I’ve been thinking in terms of consent because that’s the topic of my classwork this week, but 4D moral thinking works in every human context as well. It’s why you can want to strangle your kid while loving her with every ounce of your being. It’s why you can love your country one moment, when you’re thinking about one part of it, but dislike it intensely when you think about others. It’s why we keep fighting for our countries even when they fail us over and over again. It’s why Peter Singer violated his own principles when it came to caring for his aging mother. It’s what Frederick Douglass felt about the United States in his powerful and heartbreaking speech “What to the Slave is the Fourth of July?”
Ideologues and 2D Humanity
2D moral thinking is why ideologues don’t understand real human beings. Committed conservatives and libertarians and progressives I know all bemoan the fact that humans and citizens and voters are irrational; that they don’t behave according to principled moral and political positions. I think this is probably a good thing. People behave in messy moral and political ways because the world is a messy moral and political place. I can love the idea of my country and still hate much of what it does in the world. I can even feel a weird sense of patriotic pride while still recognizing the nation state as a historical social construct that should probably wither away.
Once you start thinking ideologically and assume other people should too, you essentially remove a lot of why moral and political thinking matters in the first place.

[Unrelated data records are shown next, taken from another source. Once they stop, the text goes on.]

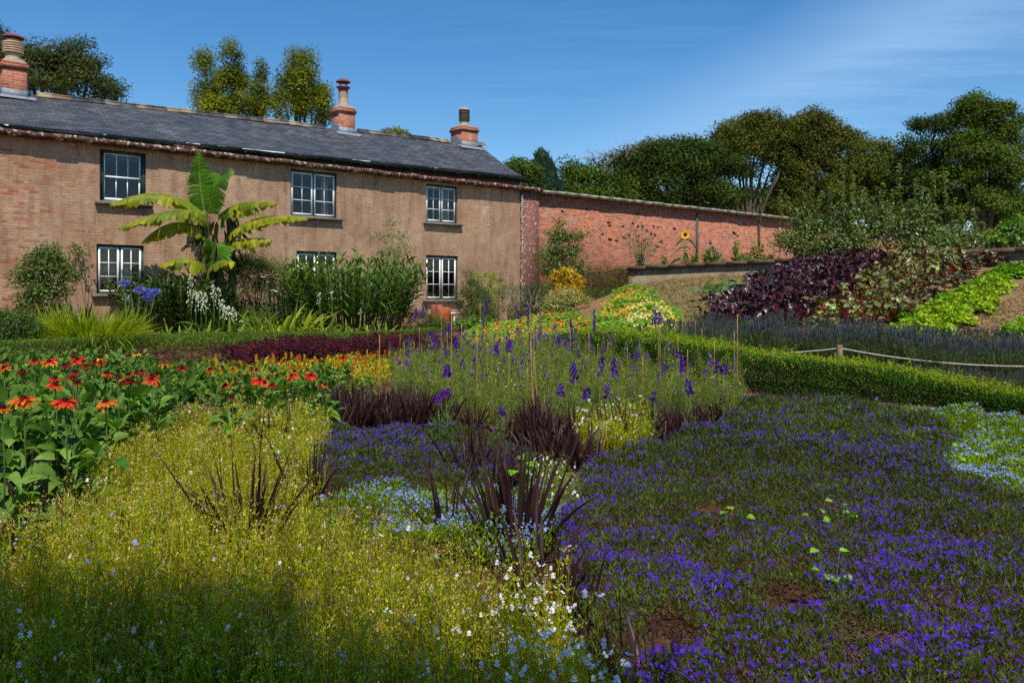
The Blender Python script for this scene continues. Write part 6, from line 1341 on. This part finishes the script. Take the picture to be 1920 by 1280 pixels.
# -- dark purple grasses
M_pur = foliage('purple_blade', .45, .22, .4, .2, 6, tint=(1.5, .6, .7))
PC = [(.050, .016, .020), (.075, .026, .028), (.035, .014, .016), (.060, .045, .02)]
def pgrass(n, L, W, spread=.10, el=(1.0, 1.52)):
    g = G(); th = rng.uniform(0, 2 * PI, n); e = rng.uniform(el[0], el[1], n); P = np.stack([np.cos(th) * spread * rng.uniform(0, 1, n), np.sin(th) * spread * rng.uniform(0, 1, n), np.full(n, -.02)], 1)
    D = np.stack([np.cos(th) * np.cos(e), np.sin(th) * np.cos(e), np.sin(e)], 1); blades(g, P, D, L * rng.uniform(.5, 1.05, n), W * rng.uniform(.7, 1.2, n), pal(PC, n, .2), n=6, droop=rng.uniform(.02, .5, n) ** 1.3, fold=.35)
    return g
def ptuft(label, px, py, h, n=34, W=.02, spread=.1, em=.0):
    b = spot(px, py, em); t = tag(make('purple_grass', pgrass(n, h, W, spread), M_pur, loc=(0, 0, 0)), label, 'purple grass', 'dark purple grass tufts'); t.location = b; return t
ptuft('largest dark purple grass tuft, in front of the pale blue patch', 968, 1058, .92, 84, .034, .13)
ptuft('slim dark purple grass tuft left of the largest one', 845, 1015, .62, 16, .034, .10)
ptuft('dark purple grass tuft in the yellow-green bed with long arching tips', 468, 975, .82, 64, .034, .14, em=.24)
ptuft('dark purple grass tuft just right of a small green seedling', 580, 905, .68, 36, .026, .11, em=.22)
ptuft('dark purple grass tuft among the green leaves at the left edge', 75, 985, .62, 36, .034, .12, em=.12)
ptuft('dark purple grass tuft half hidden in nemesia below the largest tuft', 1015, 1085, .66, 34, .034, .10, em=.2)
ptuft('dark purple grass tuft at the edge of the violet lobelia', 1080, 1150, .55, 24, .032, .10, em=.1)
ptuft('dark purple grass tuft at the bottom beside white nemesia flowers', 1180, 1290, .46, 22, .03, .14, em=.05)
ptuft('dark purple grass tuft at the bottom edge in front of the lobelia', 1225, 1370, .48, 14, .03, .1)
ptuft('few short dark purple blades in the pale blue patch', 640, 985, .3, 7, .018, .14)
ptuft('dark purple grass tuft behind the largest one, leaning left', 925, 920, .62, 40, .028, .13, em=.05)
ptuft('dark purple grass tuft between the pale blue patch and the lobelia', 1015, 925, .6, 36, .026, .13, em=.05)
pv = []
for _ in range(5):
    pv.append(tag(make('purple_grass', pgrass(46, .58, .026, .11), M_pur, loc=(0, 0, 0)), 'x', 'purple grass'))
sp_ = []
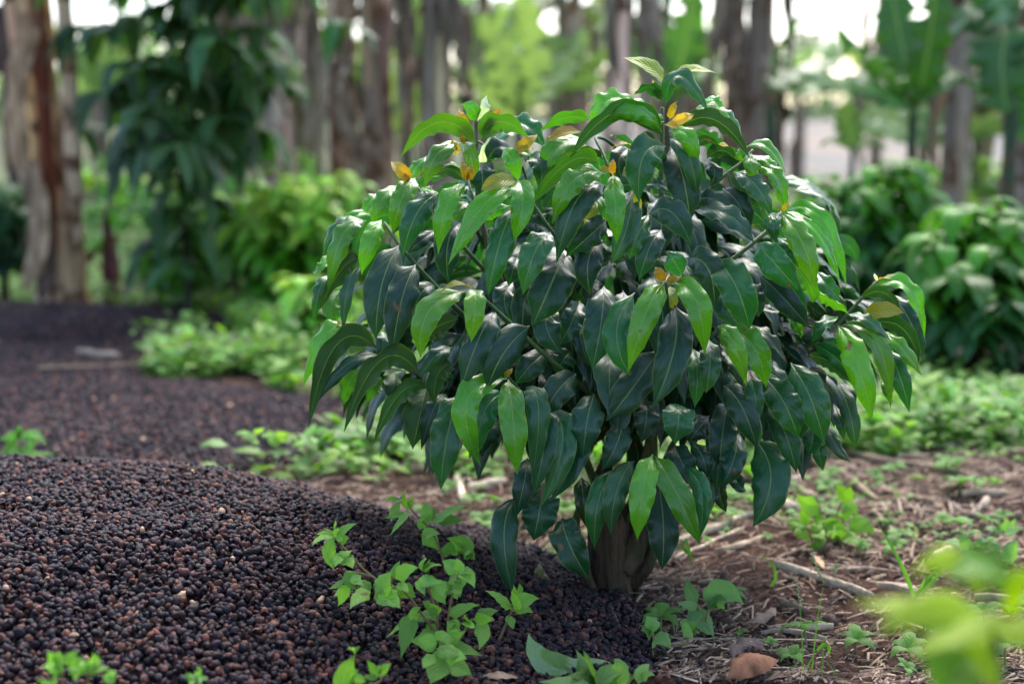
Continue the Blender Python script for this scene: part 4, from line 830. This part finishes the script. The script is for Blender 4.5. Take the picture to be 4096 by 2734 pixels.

Don’t get me wrong. My insistence that we don’t follow ideological purity tests when making moral and political decisions doesn’t mean that principles fly out the window and it doesn’t mean we can’t have a map that shows us a better political or moral landscape. But it does mean we need some way to avoid talking about politics and morality in a way that hollows out everything that is meaningful and complicated about it in the first place.
We need to be able to make messy moral and political statements like “I don’t consent to my country now, in its current state, but I consent to what it might become.” Or, in harder times, “I have loved my country and hope to love it again, but right now I must resist.” And those are weird and hard things to explain to people used to thinking in 2D.